**AIM:**
Retype the material below. Keep every word exactly as it is.

**DATA PROVIDED:**
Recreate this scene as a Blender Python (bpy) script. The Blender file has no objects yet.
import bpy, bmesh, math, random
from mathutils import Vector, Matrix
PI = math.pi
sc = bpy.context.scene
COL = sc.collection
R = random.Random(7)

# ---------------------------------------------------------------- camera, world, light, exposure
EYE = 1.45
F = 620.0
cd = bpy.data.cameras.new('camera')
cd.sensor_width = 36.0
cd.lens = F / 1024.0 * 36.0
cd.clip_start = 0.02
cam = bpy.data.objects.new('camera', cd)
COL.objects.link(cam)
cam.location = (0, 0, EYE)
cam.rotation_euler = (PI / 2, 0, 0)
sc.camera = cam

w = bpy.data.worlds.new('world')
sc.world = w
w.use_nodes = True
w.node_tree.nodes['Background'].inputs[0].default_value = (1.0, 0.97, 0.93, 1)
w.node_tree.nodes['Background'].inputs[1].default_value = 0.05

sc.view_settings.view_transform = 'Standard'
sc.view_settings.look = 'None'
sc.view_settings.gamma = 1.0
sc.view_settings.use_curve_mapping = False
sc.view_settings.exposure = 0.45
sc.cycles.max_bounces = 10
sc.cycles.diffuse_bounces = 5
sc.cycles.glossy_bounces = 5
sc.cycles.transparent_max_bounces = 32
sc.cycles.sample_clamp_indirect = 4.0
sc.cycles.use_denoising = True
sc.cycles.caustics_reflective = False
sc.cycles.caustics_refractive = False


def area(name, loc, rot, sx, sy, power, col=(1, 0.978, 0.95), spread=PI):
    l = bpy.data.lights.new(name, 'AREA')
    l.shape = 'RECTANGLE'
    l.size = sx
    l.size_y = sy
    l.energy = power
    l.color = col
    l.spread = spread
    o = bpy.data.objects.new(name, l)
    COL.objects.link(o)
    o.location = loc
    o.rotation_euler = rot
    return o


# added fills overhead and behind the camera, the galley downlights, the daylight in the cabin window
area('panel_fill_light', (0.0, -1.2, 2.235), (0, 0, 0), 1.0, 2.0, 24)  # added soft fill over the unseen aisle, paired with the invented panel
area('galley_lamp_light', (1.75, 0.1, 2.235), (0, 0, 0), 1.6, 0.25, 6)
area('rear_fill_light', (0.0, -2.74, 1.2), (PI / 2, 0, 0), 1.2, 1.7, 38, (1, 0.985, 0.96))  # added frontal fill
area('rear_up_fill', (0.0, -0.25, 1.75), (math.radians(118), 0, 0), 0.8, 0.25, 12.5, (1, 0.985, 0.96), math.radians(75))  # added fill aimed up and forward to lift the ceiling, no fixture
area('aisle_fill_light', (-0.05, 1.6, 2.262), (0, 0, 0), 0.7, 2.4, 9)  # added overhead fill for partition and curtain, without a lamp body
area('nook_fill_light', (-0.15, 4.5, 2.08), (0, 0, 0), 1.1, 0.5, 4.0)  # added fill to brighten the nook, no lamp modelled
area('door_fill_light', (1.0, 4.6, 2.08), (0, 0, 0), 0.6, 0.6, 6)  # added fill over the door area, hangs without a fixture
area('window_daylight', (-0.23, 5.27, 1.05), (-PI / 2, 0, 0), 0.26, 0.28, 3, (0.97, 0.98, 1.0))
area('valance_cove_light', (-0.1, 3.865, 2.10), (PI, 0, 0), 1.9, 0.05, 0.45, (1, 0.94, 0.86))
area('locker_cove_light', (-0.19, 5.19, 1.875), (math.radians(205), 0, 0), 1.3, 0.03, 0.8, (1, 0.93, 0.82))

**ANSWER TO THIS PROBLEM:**
Recreate this scene as a Blender Python (bpy) script. The Blender file has no objects yet.
import bpy, bmesh, math, random
from mathutils import Vector, Matrix
PI = math.pi
sc = bpy.context.scene
COL = sc.collection
R = random.Random(7)

# ---------------------------------------------------------------- camera, world, light, exposure
EYE = 1.45
F = 620.0
cd = bpy.data.cameras.new('camera')
cd.sensor_width = 36.0
cd.lens = F / 1024.0 * 36.0
cd.clip_start = 0.02
cam = bpy.data.objects.new('camera', cd)
COL.objects.link(cam)
cam.location = (0, 0, EYE)
cam.rotation_euler = (PI / 2, 0, 0)
sc.camera = cam

w = bpy.data.worlds.new('world')
sc.world = w
w.use_nodes = True
w.node_tree.nodes['Background'].inputs[0].default_value = (1.0, 0.97, 0.93, 1)
w.node_tree.nodes['Background'].inputs[1].default_value = 0.05

sc.view_settings.view_transform = 'Standard'
sc.view_settings.look = 'None'
sc.view_settings.gamma = 1.0
sc.view_settings.use_curve_mapping = False
sc.view_settings.exposure = 0.45
sc.cycles.max_bounces = 10
sc.cycles.diffuse_bounces = 5
sc.cycles.glossy_bounces = 5
sc.cycles.transparent_max_bounces = 32
sc.cycles.sample_clamp_indirect = 4.0
sc.cycles.use_denoising = True
sc.cycles.caustics_reflective = False
sc.cycles.caustics_refractive = False


def area(name, loc, rot, sx, sy, power, col=(1, 0.978, 0.95), spread=PI):
    l = bpy.data.lights.new(name, 'AREA')
    l.shape = 'RECTANGLE'
    l.size = sx
    l.size_y = sy
    l.energy = power
    l.color = col
    l.spread = spread
    o = bpy.data.objects.new(name, l)
    COL.objects.link(o)
    o.location = loc
    o.rotation_euler = rot
    return o


# added fills overhead and behind the camera, the galley downlights, the daylight in the cabin window
area('panel_fill_light', (0.0, -1.2, 2.235), (0, 0, 0), 1.0, 2.0, 24)  # added soft fill over the unseen aisle, paired with the invented panel
area('galley_lamp_light', (1.75, 0.1, 2.235), (0, 0, 0), 1.6, 0.25, 6)
area('rear_fill_light', (0.0, -2.74, 1.2), (PI / 2, 0, 0), 1.2, 1.7, 38, (1, 0.985, 0.96))  # added frontal fill
area('rear_up_fill', (0.0, -0.25, 1.75), (math.radians(118), 0, 0), 0.8, 0.25, 12.5, (1, 0.985, 0.96), math.radians(75))  # added fill aimed up and forward to lift the ceiling, no fixture
area('aisle_fill_light', (-0.05, 1.6, 2.262), (0, 0, 0), 0.7, 2.4, 9)  # added overhead fill for partition and curtain, without a lamp body
area('nook_fill_light', (-0.15, 4.5, 2.08), (0, 0, 0), 1.1, 0.5, 4.0)  # added fill to brighten the nook, no lamp modelled
area('door_fill_light', (1.0, 4.6, 2.08), (0, 0, 0), 0.6, 0.6, 6)  # added fill over the door area, hangs without a fixture
area('window_daylight', (-0.23, 5.27, 1.05), (-PI / 2, 0, 0), 0.26, 0.28, 3, (0.97, 0.98, 1.0))
area('valance_cove_light', (-0.1, 3.865, 2.10), (PI, 0, 0), 1.9, 0.05, 0.45, (1, 0.94, 0.86))
area('locker_cove_light', (-0.19, 5.19, 1.875), (math.radians(205), 0, 0), 1.3, 0.03, 0.8, (1, 0.93, 0.82))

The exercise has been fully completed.